--- DATA BLOCK ---

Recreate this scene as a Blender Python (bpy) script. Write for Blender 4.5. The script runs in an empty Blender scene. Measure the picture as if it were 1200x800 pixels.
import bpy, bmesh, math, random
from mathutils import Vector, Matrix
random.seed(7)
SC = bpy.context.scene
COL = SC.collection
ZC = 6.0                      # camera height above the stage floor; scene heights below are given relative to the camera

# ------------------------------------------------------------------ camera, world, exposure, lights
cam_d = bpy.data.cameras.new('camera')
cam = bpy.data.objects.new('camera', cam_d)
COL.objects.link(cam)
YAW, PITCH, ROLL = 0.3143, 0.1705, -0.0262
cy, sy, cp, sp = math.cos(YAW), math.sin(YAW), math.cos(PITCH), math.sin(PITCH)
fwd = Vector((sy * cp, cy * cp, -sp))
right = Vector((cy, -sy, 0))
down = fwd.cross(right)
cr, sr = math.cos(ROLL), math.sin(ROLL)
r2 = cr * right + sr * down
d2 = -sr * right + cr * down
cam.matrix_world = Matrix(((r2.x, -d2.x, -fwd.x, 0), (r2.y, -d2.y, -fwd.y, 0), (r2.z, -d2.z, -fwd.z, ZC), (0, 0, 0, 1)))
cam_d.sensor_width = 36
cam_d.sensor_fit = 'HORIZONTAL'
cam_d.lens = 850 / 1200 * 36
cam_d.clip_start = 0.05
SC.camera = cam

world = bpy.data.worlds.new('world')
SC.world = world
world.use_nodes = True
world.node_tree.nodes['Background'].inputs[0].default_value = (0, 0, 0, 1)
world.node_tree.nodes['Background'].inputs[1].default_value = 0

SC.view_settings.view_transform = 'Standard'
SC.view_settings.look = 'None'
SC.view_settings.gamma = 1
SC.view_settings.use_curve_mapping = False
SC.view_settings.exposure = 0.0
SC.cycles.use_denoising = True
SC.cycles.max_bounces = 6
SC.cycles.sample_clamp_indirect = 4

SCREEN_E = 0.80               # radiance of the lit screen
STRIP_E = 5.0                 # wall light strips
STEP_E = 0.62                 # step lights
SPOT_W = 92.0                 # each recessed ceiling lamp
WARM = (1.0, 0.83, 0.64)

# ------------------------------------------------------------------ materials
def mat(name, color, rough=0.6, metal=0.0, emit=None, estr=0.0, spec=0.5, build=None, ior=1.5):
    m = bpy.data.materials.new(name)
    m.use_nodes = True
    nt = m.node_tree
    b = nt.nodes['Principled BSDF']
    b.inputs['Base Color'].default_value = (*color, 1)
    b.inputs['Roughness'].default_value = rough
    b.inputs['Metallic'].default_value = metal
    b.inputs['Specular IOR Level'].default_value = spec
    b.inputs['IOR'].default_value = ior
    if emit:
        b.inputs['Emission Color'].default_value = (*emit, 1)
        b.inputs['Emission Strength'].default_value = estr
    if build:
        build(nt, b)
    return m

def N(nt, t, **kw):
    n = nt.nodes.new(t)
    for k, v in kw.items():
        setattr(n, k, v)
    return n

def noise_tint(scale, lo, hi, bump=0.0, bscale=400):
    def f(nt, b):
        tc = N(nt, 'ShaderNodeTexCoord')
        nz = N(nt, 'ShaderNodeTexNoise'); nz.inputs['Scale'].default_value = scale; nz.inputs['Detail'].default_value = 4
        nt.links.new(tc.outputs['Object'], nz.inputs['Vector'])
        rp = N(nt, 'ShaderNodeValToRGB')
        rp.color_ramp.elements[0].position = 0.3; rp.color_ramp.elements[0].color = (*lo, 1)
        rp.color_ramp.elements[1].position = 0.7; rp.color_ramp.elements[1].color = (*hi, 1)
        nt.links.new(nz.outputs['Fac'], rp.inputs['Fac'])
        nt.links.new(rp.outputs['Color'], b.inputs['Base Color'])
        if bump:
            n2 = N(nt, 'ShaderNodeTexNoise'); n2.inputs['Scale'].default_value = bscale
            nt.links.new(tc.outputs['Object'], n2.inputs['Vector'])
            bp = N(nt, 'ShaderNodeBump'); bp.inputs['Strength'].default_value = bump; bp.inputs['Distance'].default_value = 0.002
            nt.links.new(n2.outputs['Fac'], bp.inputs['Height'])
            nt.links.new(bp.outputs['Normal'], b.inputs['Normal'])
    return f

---

_DESCRIPTION OF THE TASK_
Write out each line of the data above again, exactly as given.

_EXPECTED ANSWER_
Recreate this scene as a Blender Python (bpy) script. Write for Blender 4.5. The script runs in an empty Blender scene. Measure the picture as if it were 1200x800 pixels.
import bpy, bmesh, math, random
from mathutils import Vector, Matrix
random.seed(7)
SC = bpy.context.scene
COL = SC.collection
ZC = 6.0                      # camera height above the stage floor; scene heights below are given relative to the camera

# ------------------------------------------------------------------ camera, world, exposure, lights
cam_d = bpy.data.cameras.new('camera')
cam = bpy.data.objects.new('camera', cam_d)
COL.objects.link(cam)
YAW, PITCH, ROLL = 0.3143, 0.1705, -0.0262
cy, sy, cp, sp = math.cos(YAW), math.sin(YAW), math.cos(PITCH), math.sin(PITCH)
fwd = Vector((sy * cp, cy * cp, -sp))
right = Vector((cy, -sy, 0))
down = fwd.cross(right)
cr, sr = math.cos(ROLL), math.sin(ROLL)
r2 = cr * right + sr * down
d2 = -sr * right + cr * down
cam.matrix_world = Matrix(((r2.x, -d2.x, -fwd.x, 0), (r2.y, -d2.y, -fwd.y, 0), (r2.z, -d2.z, -fwd.z, ZC), (0, 0, 0, 1)))
cam_d.sensor_width = 36
cam_d.sensor_fit = 'HORIZONTAL'
cam_d.lens = 850 / 1200 * 36
cam_d.clip_start = 0.05
SC.camera = cam

world = bpy.data.worlds.new('world')
SC.world = world
world.use_nodes = True
world.node_tree.nodes['Background'].inputs[0].default_value = (0, 0, 0, 1)
world.node_tree.nodes['Background'].inputs[1].default_value = 0

SC.view_settings.view_transform = 'Standard'
SC.view_settings.look = 'None'
SC.view_settings.gamma = 1
SC.view_settings.use_curve_mapping = False
SC.view_settings.exposure = 0.0
SC.cycles.use_denoising = True
SC.cycles.max_bounces = 6
SC.cycles.sample_clamp_indirect = 4

SCREEN_E = 0.80               # radiance of the lit screen
STRIP_E = 5.0                 # wall light strips
STEP_E = 0.62                 # step lights
SPOT_W = 92.0                 # each recessed ceiling lamp
WARM = (1.0, 0.83, 0.64)

# ------------------------------------------------------------------ materials
def mat(name, color, rough=0.6, metal=0.0, emit=None, estr=0.0, spec=0.5, build=None, ior=1.5):
    m = bpy.data.materials.new(name)
    m.use_nodes = True
    nt = m.node_tree
    b = nt.nodes['Principled BSDF']
    b.inputs['Base Color'].default_value = (*color, 1)
    b.inputs['Roughness'].default_value = rough
    b.inputs['Metallic'].default_value = metal
    b.inputs['Specular IOR Level'].default_value = spec
    b.inputs['IOR'].default_value = ior
    if emit:
        b.inputs['Emission Color'].default_value = (*emit, 1)
        b.inputs['Emission Strength'].default_value = estr
    if build:
        build(nt, b)
    return m

def N(nt, t, **kw):
    n = nt.nodes.new(t)
    for k, v in kw.items():
        setattr(n, k, v)
    return n

def noise_tint(scale, lo, hi, bump=0.0, bscale=400):
    def f(nt, b):
        tc = N(nt, 'ShaderNodeTexCoord')
        nz = N(nt, 'ShaderNodeTexNoise'); nz.inputs['Scale'].default_value = scale; nz.inputs['Detail'].default_value = 4
        nt.links.new(tc.outputs['Object'], nz.inputs['Vector'])
        rp = N(nt, 'ShaderNodeValToRGB')
        rp.color_ramp.elements[0].position = 0.3; rp.color_ramp.elements[0].color = (*lo, 1)
        rp.color_ramp.elements[1].position = 0.7; rp.color_ramp.elements[1].color = (*hi, 1)
        nt.links.new(nz.outputs['Fac'], rp.inputs['Fac'])
        nt.links.new(rp.outputs['Color'], b.inputs['Base Color'])
        if bump:
            n2 = N(nt, 'ShaderNodeTexNoise'); n2.inputs['Scale'].default_value = bscale
            nt.links.new(tc.outputs['Object'], n2.inputs['Vector'])
            bp = N(nt, 'ShaderNodeBump'); bp.inputs['Strength'].default_value = bump; bp.inputs['Distance'].default_value = 0.002
            nt.links.new(n2.outputs['Fac'], bp.inputs['Height'])
            nt.links.new(bp.outputs['Normal'], b.inputs['Normal'])
    return f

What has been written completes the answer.